I understand that an attempt to write to a JSON file concurrently can lead to a deadlock. Having said that I have two questions.
1 - Does reading a JSON file concurrently using Javascript cause a deadlock?
2 - If reading a JSON file concurrently using Javascript causes a deadlock how do I rectify this problem without using a database?
I am planning to host my web site on godaddy web server and I’m not using any framework such as Asp.net or Java framework. My web site consists of HTML, Javascript, JSON, and CSS files at the moment.
So the answer is you have no concurrency unless you code it yourself. Javascript doesnt open file pointers. It can get file data from a publicly available source, but that data is local to the instance once loaded.

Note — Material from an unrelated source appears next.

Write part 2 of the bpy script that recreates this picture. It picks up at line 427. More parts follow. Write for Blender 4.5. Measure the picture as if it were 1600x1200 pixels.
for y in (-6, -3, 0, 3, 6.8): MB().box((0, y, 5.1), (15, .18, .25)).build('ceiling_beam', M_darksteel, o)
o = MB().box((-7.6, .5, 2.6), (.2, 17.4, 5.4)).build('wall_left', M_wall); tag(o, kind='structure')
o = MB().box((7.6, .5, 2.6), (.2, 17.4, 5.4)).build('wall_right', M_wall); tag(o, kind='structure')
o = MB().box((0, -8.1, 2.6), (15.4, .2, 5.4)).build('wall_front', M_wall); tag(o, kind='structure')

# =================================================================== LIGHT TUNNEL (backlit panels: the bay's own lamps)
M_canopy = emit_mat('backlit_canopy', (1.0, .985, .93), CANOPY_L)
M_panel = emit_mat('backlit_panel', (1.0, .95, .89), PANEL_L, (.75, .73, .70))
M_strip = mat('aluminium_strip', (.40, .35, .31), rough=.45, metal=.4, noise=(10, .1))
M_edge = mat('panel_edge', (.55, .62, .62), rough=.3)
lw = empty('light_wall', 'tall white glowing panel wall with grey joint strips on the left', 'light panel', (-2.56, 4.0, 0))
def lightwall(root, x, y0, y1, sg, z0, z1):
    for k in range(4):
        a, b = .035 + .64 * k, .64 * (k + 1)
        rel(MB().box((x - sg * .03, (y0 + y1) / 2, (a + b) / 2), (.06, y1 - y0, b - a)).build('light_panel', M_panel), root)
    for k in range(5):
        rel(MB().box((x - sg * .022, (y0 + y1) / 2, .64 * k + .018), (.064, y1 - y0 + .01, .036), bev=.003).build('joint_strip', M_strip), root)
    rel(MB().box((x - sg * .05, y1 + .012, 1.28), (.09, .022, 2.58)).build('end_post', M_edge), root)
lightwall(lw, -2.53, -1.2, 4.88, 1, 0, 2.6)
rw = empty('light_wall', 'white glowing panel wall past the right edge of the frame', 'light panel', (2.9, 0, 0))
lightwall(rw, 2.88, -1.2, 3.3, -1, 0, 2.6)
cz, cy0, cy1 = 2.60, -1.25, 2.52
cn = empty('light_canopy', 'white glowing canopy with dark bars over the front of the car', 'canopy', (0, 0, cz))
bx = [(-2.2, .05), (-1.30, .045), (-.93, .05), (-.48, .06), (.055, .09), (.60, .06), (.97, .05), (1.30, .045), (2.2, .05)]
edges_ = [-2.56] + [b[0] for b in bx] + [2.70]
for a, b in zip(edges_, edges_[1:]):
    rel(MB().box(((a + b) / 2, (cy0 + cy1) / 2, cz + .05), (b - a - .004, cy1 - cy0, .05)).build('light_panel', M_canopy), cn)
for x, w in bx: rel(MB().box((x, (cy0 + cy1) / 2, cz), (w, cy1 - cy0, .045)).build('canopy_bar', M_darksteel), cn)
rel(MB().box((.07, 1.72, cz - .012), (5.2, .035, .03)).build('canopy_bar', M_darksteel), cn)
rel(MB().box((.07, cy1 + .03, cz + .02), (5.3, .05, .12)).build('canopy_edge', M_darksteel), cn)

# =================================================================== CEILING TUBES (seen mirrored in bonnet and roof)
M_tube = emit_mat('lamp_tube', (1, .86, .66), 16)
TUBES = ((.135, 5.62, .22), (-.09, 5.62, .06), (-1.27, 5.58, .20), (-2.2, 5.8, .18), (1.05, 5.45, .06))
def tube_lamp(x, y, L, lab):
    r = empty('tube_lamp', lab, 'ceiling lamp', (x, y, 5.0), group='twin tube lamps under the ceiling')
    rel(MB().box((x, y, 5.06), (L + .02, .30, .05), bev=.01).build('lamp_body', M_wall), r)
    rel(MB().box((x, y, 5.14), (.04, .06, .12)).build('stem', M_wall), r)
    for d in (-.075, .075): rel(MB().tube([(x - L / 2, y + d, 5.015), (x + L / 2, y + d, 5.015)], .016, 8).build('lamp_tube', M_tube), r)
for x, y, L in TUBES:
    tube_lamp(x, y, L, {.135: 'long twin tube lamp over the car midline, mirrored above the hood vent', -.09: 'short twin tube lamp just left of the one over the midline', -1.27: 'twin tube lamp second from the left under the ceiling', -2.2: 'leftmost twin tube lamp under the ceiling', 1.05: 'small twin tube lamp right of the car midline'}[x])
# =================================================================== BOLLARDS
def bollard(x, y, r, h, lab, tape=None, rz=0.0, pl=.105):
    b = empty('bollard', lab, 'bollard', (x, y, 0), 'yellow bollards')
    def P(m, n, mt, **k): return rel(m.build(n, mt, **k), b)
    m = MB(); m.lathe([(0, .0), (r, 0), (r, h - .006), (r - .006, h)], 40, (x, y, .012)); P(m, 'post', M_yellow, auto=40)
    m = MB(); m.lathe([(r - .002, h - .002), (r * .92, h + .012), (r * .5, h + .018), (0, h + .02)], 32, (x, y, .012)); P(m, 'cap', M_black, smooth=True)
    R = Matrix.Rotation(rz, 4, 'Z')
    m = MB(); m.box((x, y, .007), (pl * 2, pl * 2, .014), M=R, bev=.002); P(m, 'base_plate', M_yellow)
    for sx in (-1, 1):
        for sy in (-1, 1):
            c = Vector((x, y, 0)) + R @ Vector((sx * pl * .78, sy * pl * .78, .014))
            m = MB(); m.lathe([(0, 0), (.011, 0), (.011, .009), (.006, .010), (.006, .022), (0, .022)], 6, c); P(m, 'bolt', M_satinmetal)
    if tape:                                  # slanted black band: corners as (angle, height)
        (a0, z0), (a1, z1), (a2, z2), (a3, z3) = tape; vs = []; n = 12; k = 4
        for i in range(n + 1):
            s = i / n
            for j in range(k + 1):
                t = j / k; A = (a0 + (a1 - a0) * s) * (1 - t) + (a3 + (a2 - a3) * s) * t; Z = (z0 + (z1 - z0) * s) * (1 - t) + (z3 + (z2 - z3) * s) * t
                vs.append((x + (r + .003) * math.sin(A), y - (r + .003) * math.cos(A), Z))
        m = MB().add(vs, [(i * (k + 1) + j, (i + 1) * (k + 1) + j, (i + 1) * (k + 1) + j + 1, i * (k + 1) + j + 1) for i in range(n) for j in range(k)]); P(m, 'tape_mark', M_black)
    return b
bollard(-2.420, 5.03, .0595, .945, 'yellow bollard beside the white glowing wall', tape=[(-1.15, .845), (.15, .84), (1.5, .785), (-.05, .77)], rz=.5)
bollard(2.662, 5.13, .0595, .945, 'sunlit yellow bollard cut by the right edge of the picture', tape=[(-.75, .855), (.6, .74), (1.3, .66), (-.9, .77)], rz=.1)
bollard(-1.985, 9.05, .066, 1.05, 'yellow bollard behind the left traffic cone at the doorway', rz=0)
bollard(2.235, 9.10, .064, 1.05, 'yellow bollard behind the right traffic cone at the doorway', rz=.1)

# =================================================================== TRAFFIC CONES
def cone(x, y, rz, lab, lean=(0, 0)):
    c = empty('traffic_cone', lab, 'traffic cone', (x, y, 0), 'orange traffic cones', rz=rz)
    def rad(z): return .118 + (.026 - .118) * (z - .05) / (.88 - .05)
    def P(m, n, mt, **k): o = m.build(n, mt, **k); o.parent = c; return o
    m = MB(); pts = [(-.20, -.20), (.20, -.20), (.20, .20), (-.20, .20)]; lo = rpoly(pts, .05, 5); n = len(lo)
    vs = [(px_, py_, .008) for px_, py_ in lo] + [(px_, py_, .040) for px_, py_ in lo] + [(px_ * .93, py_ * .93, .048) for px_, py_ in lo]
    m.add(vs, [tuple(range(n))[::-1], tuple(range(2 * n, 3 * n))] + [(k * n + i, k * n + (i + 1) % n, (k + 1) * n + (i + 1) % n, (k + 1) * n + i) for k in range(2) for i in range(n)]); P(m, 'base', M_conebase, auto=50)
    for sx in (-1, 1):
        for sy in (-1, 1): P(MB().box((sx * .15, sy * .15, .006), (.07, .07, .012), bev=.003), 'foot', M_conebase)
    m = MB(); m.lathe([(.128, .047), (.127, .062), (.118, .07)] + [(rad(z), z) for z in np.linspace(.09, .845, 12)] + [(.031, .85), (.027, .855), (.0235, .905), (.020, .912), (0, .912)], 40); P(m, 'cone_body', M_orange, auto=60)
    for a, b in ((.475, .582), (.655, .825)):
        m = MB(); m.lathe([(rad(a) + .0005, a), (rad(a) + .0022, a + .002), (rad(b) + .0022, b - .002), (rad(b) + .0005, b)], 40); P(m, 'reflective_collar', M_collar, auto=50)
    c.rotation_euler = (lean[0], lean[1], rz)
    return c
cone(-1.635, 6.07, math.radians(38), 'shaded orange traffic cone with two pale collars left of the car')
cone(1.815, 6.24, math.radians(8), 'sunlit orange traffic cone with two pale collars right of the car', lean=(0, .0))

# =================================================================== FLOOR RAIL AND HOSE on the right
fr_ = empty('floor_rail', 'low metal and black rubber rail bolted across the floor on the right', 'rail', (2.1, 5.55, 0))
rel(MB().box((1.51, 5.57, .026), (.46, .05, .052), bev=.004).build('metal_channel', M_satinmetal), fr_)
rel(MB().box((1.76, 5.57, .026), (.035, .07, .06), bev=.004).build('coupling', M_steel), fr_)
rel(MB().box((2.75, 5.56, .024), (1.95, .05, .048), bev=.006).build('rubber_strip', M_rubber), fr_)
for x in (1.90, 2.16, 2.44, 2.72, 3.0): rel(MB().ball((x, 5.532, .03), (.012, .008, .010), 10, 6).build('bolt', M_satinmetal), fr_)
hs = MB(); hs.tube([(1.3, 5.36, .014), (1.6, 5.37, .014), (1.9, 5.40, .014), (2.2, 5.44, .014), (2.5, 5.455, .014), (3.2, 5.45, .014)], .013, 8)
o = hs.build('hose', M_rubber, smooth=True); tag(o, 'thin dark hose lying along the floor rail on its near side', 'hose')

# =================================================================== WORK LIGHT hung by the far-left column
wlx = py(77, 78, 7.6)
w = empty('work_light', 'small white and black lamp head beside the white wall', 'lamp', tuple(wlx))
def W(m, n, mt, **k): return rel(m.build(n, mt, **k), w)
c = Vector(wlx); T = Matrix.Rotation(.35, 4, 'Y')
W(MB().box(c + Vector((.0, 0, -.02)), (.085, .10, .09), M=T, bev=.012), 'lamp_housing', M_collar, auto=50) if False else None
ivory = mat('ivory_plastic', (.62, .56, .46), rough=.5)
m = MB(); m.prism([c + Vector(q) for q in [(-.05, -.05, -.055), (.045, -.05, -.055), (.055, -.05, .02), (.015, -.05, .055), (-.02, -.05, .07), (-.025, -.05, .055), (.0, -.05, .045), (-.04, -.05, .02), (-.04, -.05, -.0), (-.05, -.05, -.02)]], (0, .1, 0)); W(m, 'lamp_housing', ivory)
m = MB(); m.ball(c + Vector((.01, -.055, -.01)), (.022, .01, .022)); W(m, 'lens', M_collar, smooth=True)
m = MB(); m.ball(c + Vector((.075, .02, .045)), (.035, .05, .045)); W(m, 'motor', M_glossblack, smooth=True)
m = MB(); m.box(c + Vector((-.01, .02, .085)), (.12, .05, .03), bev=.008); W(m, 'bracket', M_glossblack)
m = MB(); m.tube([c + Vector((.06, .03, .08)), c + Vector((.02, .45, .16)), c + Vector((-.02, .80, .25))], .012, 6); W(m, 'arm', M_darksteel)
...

My web page fetches data from a JSON file using AJAX when a button on my page is clicked. If I have multiple users trying to simultaneously read from the previously mentioned JSON file you are saying it will probably cause deadlocks unless I handle it through code?

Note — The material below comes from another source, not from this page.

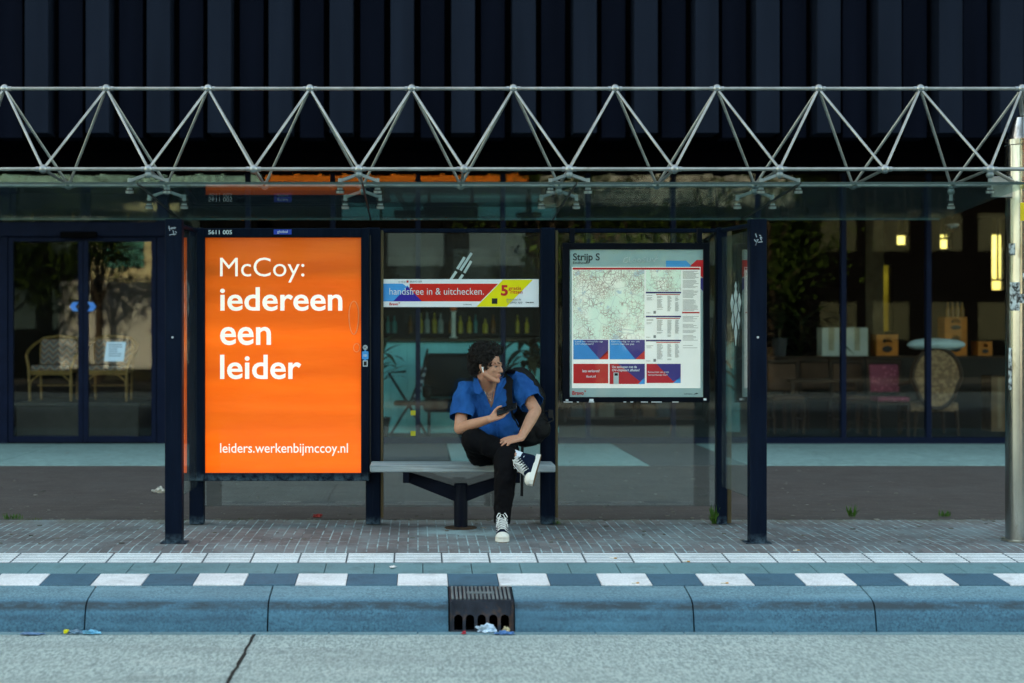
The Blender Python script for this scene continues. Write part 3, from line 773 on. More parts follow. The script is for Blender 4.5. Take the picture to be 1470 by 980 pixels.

If so, can you please show me or point me to a tutorial that shows how concurrency is achieved using Javascript.
It wont cause deadlocks because the webserver should handle file requests (effectively) in serial. It will receive the requests in the order the users push the button, and send the file’s contents to them. At that point, the users have ‘read’ the file, and its contents are sitting in whatever mechanism you use to store it on their browser end (Variable, data assignments, etc. Whatever’s in the “success” section of your ajax call)
At that point, each user has a memory copy of the file sitting on their own computer, that is not in any way tied to the file sitting on your server. If a user modifies their version of the ‘file’ (the variable or whatever), those changes are not stored anywhere - if the user refreshes the page, their changes are gone.

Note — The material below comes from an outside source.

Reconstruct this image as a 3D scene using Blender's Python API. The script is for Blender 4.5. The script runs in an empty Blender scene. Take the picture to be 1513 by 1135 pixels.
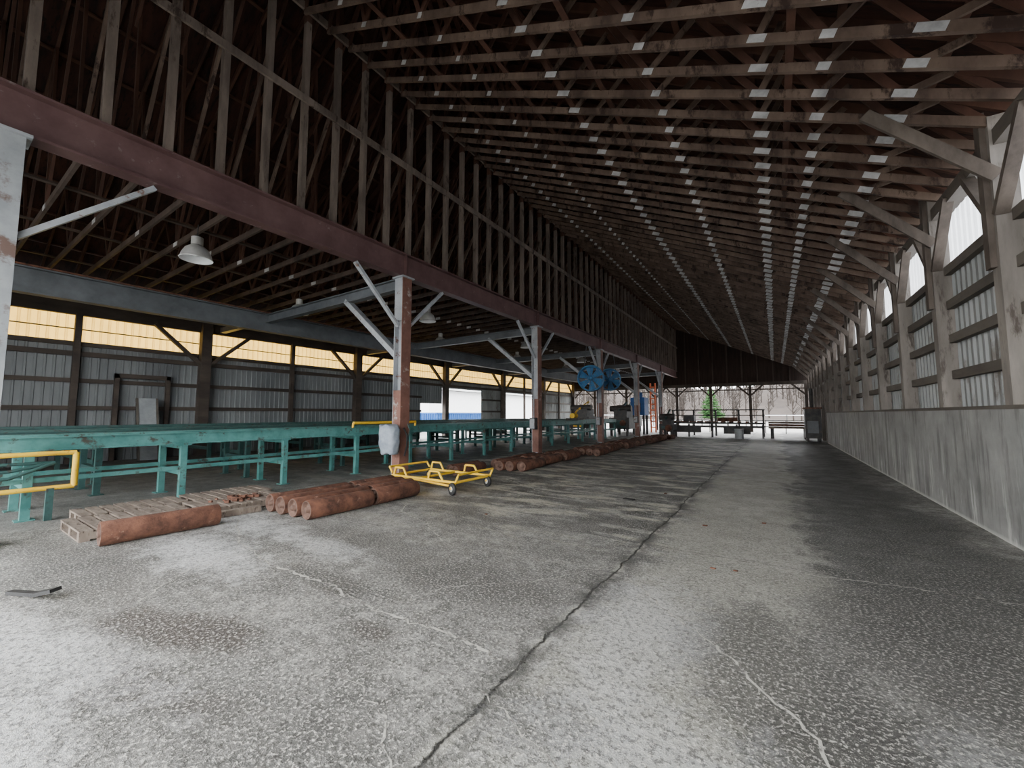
import bpy, math, random, bmesh
from mathutils import Vector
random.seed(7)
D=bpy.data; C=bpy.context
# ------------------------------------------------------------------ materials
def newmat(name):
    m=D.materials.new(name); m.use_nodes=True
    nt=m.node_tree; nt.nodes.clear()
    out=nt.nodes.new('ShaderNodeOutputMaterial')
    b=nt.nodes.new('ShaderNodeBsdfPrincipled')
    nt.links.new(b.outputs[0],out.inputs[0])
    return m,nt,b,out
def N(nt,t,**kw):
    n=nt.nodes.new(t)
    for k,v in kw.items(): setattr(n,k,v)
    return n
def pos(nt,scale=(1,1,1)):
    g=N(nt,'ShaderNodeNewGeometry'); mp=N(nt,'ShaderNodeMapping')
    mp.inputs['Scale'].default_value=scale
    nt.links.new(g.outputs['Position'],mp.inputs[0]); return mp.outputs[0]
def noise(nt,vec,s,det=5,rough=.6,dist=0):
    n=N(nt,'ShaderNodeTexNoise'); n.inputs['Scale'].default_value=s
    n.inputs['Detail'].default_value=det; n.inputs['Roughness'].default_value=rough
    n.inputs['Distortion'].default_value=dist
    nt.links.new(vec,n.inputs['Vector']); return n.outputs[0]
def math_(nt,op,a,b=None,c=None,clamp=False):
    n=N(nt,'ShaderNodeMath',operation=op); n.use_clamp=clamp
    for i,v in enumerate((a,b,c)):
        if v is None: continue
        if isinstance(v,(int,float)): n.inputs[i].default_value=v
        else: nt.links.new(v,n.inputs[i])
    return n.outputs[0]
def mr(nt,v,a,b,c=0,d=1,smooth=False):
    n=N(nt,'ShaderNodeMapRange'); 
    if smooth: n.interpolation_type='SMOOTHSTEP'
    nt.links.new(v,n.inputs[0])
    for i,x in zip((1,2,3,4),(a,b,c,d)): n.inputs[i].default_value=x
    return n.outputs[0]
def mix(nt,f,a,b,mode='MIX'):
    n=N(nt,'ShaderNodeMix',data_type='RGBA',blend_type=mode)
    if isinstance(f,(int,float)): n.inputs[0].default_value=f
    else: nt.links.new(f,n.inputs[0])
    for i,v in ((6,a),(7,b)):
        if isinstance(v,tuple): n.inputs[i].default_value=(v[0],v[1],v[2],1)
        else: nt.links.new(v,n.inputs[i])
    return n.outputs[2]
def bump(nt,b,h,st=.3,dist=.01):
    n=N(nt,'ShaderNodeBump'); n.inputs['Strength'].default_value=st; n.inputs['Distance'].default_value=dist
    nt.links.new(h,n.inputs['Height']); nt.links.new(n.outputs[0],b.inputs['Normal'])
def mat(name,c1,c2,s=4,sc=(1,1,1),rough=.7,metal=0,lo=.35,hi=.65,bst=.2,c3=None,s3=12,t3=.6):
    m,nt,b,o=newmat(name); p=pos(nt,sc)
    n=noise(nt,p,s,6,.65); f=mr(nt,n,lo,hi)
    col=mix(nt,f,c1,c2)
    if c3:
        n3=noise(nt,p,s3,8,.7); col=mix(nt,mr(nt,n3,t3,t3+.08),col,c3)
    nt.links.new(col,b.inputs['Base Color'])
    b.inputs['Roughness'].default_value=rough; b.inputs['Metallic'].default_value=metal
    if bst: bump(nt,b,noise(nt,p,s*6,4,.6),bst,.008)
    return m
M={}
M['wood']=mat('weathered_wood',(.085,.066,.055),(.21,.168,.14),2.2,(1,1,.25),.8,c3=(.04,.025,.018),s3=5,t3=.57)
M['wood_dark']=mat('truss_chord_wood',(.055,.034,.025),(.165,.115,.086),1.6,(1,1,.4),.8,c3=(.03,.015,.010),s3=4,t3=.54)
M['web']=mat('red_web_wood',(.04,.017,.011),(.10,.044,.028),1.6,(1,1,.4),.8)
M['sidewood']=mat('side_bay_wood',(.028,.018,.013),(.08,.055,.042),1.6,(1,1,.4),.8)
M['post']=mat('grey_post_wood',(.13,.115,.10),(.25,.225,.20),3,(1,1,.2),.8,c3=(.08,.066,.055),s3=5,t3=.56)
M['brace']=mat('brown_brace_wood',(.055,.042,.034),(.13,.105,.086),3,(1,1,.4),.8)
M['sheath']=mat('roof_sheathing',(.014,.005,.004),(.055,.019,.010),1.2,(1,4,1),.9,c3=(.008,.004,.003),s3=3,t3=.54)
M['gable']=mat('dark_gable_boards',(.016,.010,.008),(.04,.024,.018),2,(3,1,.3),.95,bst=0)
M['plate']=mat('galvanised_plate',(.28,.28,.28),(.60,.60,.60),2.3,rough=.5,metal=.1,bst=0,c3=(.16,.12,.10),s3=3.1,t3=.62)
M['beam']=mat('red_brown_steel',(.085,.042,.043),(.145,.082,.08),1.5,(1,1,1),.55,.1,c3=(.21,.165,.16),s3=5,t3=.62)
M['steel']=mat('grey_painted_steel',(.25,.27,.29),(.38,.40,.42),2,rough=.5,c3=(.15,.08,.055),s3=6,t3=.58)
M['peel']=mat('peeling_column_paint',(.22,.24,.255),(.34,.36,.37),2,rough=.5,c3=(.12,.075,.06),s3=1.5,t3=.54)
M['colred']=mat('primer_column_paint',(.12,.052,.038),(.21,.10,.075),2,rough=.6,c3=(.40,.38,.36),s3=1.8,t3=.58)
M['girder']=mat('blue_grey_girder',(.07,.078,.085),(.125,.137,.148),1.5,rough=.5,c3=(.10,.05,.035),s3=3,t3=.64)
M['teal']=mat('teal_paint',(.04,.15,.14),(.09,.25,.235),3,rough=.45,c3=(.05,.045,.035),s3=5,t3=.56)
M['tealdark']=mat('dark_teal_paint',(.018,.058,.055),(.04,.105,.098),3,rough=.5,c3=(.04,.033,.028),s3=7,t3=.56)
M['yellow']=mat('yellow_paint',(.72,.43,.02),(.82,.54,.04),4,rough=.5,c3=(.25,.13,.04),s3=14,t3=.6)
M['blue']=mat('blue_paint',(.035,.15,.32),(.07,.24,.45),4,rough=.5)
M['bluebright']=mat('bright_blue_paint',(.008,.07,.26),(.012,.1,.34),4,rough=.6,bst=0)
M['orange']=mat('orange_paint',(.8,.18,.06),(.7,.12,.04),4,rough=.5,bst=0)
M['rust']=mat('rusted_steel',(.05,.02,.012),(.17,.072,.042),5,rough=.9,c3=(.24,.14,.10),s3=7,t3=.6,bst=.9)
M['rustend']=mat('rust_end_face',(.07,.038,.027),(.14,.08,.058),9,rough=.85)
M['black']=mat('black_rubber',(.012,.012,.013),(.024,.024,.024),8,rough=.6)
M['dark']=mat('dark_machine_metal',(.015,.016,.018),(.05,.047,.043),4,rough=.6,c3=(.08,.04,.025),s3=6,t3=.58)
M['pallet']=mat('pallet_wood',(.13,.10,.08),(.25,.205,.165),3,(1,4,1),.85,c3=(.07,.05,.038),s3=5,t3=.55)
M['lampmetal']=mat('lamp_aluminium',(.45,.45,.43),(.58,.58,.56),5,rough=.35,metal=.3,bst=0)
M['cloth']=mat('grey_tarp',(.20,.24,.29),(.34,.38,.43),6,rough=.6,bst=.6)
M['white']=mat('white_paint',(.72,.74,.76),(.82,.83,.84),3,rough=.5,bst=0)
M['greydoor']=mat('grey_panel',(.24,.26,.27),(.34,.36,.37),3,rough=.5,bst=0)
M['crack']=mat('crack_efflorescence',(.46,.45,.40),(.60,.58,.52),14,rough=.9,c3=(.16,.15,.14),s3=10,t3=.50)
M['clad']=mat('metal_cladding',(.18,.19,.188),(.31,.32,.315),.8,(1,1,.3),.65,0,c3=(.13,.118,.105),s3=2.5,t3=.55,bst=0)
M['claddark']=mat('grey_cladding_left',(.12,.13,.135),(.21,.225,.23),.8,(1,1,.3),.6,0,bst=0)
M['girt']=mat('dark_girt_wood',(.035,.027,.022),(.08,.062,.05),2,(1,.3,1),.8)
M['girtr']=mat('grey_girt_wood',(.075,.064,.054),(.135,.118,.10),2,(1,.3,1),.8)
def transl(name,col,frac=.75):
    m,nt,b,o=newmat(name); b.inputs['Roughness'].default_value=.5
    p=pos(nt); n=noise(nt,p,1.3,5,.6)
    c=mix(nt,mr(nt,n,.3,.7),col,tuple(x*.8 for x in col))
    nt.links.new(c,b.inputs['Base Color'])
    t=N(nt,'ShaderNodeBsdfTranslucent'); nt.links.new(c,t.inputs[0])
    mx=N(nt,'ShaderNodeMixShader'); mx.inputs[0].default_value=frac
    nt.links.new(b.outputs[0],mx.inputs[1]); nt.links.new(t.outputs[0],mx.inputs[2]); nt.links.new(mx.outputs[0],o.inputs[0])
    return m
M['yelpanel']=transl('yellowed_fibreglass',(.56,.34,.065),.8)
M['whitepanel']=transl('white_fibreglass',(.62,.64,.67),.85)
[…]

The only way a user could maintain their changes is to transmit the data back to the server with another AJAX call, presumably a POST call to a script that receives it and makes changes to the file. When a second user submits to that script, what it does is up to how you coded the receiving script.
Concurrency… I dont want to say ‘doesnt happen’, because google docs is a thing. But that level of scripting is wayyy beyond ‘point me to a tutorial’ or asking on a forum. Theoretically, you could script it so that every time someone pushes a key in the document, a request is made to the server, which receives the change, and puts that change in a queue for everyone else’s scripts to read and make to their own version of the document, and everyone’s javascript is constantly pinging the server to see if there’s been a change.
Is there a particular reason you want to do this and not use a tool like google docs that already exists with this level of complexity?